The process becomes the proxy for the result you want. You stop looking at outcomes and just make sure you’re doing the process right. Gulp. It’s not that rare to hear a junior leader defend a bad outcome with something like, “Well, we followed the process.”

This statement could not be more timely as we analyze the fallout from the recent United Airlines disaster. The process was followed but the outcome was a disaster. In this instance the junior leader Bezos mentions was the United Airlines CEO… United is a Day 2 company.

In Bezos’s view, high velocity decision making can and will be depressed by a rigid process. He demands creativity, trial and error, and outside the box thinking, which a process can inadvertently suppress. Or at a minimum act as a crutch within a large organization.

Innovation teams should be actively working to eliminate and streamline processes. A process is developed to avoid mistakes where an innovation team should embrace mistakes and learn from them. A process is almost always an excuse for why something did not happen rather than a means to make something happen.

If you’re good at course correcting, being wrong may be less costly than you think, whereas being slow is going to be expensive for sure.

Embrace External Trends

For many companies, embracing trends is having a Forrester subscription, or emailing around the latest Gartner Hype Cycle. Few have the ability to act on these trends and many will move to defend against them.

If you fight them, you’re probably fighting the future. Embrace them and you have a tailwind.

This is only possible if you have a culture of speed and of pace. Analysis paralysis is real. For many companies “no decision” is the decision. Often it is easier to let something die by committee than it is to force something through.

This is where most innovation teams tend to focus. However, they often struggle to gain momentum. They are hindered by the processes defined above and tend to focus exclusively on bringing a new product to market rather than utilizing new technologies for internal improvement. For many innovation teams this may be the better path. Can you make your organization more efficient through internal innovation? What processes and tasks can be removed or made better? How can you help your org go from a Day 2 company to a Day 1 company?

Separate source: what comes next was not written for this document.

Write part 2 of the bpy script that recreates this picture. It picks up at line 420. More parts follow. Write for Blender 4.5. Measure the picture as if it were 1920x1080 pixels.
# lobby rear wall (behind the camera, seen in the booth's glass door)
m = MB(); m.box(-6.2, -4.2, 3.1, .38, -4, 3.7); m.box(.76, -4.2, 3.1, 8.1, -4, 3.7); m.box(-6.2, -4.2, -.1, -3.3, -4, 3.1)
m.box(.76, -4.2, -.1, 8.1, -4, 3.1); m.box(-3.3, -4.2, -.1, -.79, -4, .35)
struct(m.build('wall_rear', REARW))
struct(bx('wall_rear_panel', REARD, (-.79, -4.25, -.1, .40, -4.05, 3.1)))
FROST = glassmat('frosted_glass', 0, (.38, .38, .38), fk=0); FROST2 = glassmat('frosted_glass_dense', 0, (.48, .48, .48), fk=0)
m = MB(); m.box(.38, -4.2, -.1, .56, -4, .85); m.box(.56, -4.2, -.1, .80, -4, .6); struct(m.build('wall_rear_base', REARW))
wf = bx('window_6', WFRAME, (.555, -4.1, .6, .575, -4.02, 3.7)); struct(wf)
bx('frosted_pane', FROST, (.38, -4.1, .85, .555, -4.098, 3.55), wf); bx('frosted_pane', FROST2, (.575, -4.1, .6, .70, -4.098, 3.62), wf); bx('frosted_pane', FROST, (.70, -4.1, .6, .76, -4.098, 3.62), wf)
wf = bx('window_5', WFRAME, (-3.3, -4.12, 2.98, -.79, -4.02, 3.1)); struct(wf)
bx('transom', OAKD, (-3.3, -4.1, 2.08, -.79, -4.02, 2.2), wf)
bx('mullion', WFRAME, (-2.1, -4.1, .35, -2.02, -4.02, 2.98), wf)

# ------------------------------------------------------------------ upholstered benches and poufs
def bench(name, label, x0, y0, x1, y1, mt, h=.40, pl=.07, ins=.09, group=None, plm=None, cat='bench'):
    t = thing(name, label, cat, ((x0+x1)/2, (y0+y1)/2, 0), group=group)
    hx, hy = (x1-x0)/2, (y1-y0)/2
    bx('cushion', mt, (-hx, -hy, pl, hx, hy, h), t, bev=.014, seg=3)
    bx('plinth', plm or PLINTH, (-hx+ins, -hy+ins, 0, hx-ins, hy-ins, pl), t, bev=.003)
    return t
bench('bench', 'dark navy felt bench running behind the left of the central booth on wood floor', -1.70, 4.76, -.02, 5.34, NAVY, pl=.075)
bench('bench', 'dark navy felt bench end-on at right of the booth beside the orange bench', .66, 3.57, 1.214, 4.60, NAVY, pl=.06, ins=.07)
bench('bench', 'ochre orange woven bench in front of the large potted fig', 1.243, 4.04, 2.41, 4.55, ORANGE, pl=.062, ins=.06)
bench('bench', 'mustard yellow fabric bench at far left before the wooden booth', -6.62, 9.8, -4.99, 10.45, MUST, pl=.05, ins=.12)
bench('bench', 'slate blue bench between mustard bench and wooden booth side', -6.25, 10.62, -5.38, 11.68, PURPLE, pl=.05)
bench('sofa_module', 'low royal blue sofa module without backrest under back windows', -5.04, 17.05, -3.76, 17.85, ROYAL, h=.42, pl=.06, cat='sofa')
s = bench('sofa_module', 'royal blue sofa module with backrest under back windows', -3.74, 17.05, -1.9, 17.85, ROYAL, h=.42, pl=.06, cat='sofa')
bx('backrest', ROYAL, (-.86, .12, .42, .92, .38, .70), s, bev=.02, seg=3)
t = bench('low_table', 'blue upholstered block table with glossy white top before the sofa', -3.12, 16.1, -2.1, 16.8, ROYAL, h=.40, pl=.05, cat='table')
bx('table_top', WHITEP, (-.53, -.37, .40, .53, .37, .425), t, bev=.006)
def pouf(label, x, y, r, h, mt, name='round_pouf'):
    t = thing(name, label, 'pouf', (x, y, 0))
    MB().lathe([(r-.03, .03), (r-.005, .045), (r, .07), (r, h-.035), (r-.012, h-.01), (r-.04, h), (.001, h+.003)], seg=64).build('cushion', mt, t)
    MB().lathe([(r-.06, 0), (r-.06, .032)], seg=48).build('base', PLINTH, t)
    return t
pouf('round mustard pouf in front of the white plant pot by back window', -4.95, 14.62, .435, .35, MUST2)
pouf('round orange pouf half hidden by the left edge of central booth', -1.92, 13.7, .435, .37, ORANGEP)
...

We can have the scope and capabilities of a large company and the spirit and heart of a small one. But we have to choose it.

Look Inward

Goal 1 should be to prove that you can act with speed. Goal 2 should be to enable the org to act with speed. When there is inevitable push-back to Goal 2, simply point to the success of Goal 1.

Day 2 companies make high-quality decisions, but they make high-quality decisions slowly. To keep the energy and dynamism of Day 1, you have to somehow make high-quality, high-velocity decisions. Easy for start-ups and very challenging for large organizations.

Build not just innovative new products but build tools that can remove processes that make the organization as a whole more efficient. Ask why things take so long to develop or why decisions never got made and come up with something better. Innovation is as much about bringing new and innovative products to the market as it is about innovating the way the company operates.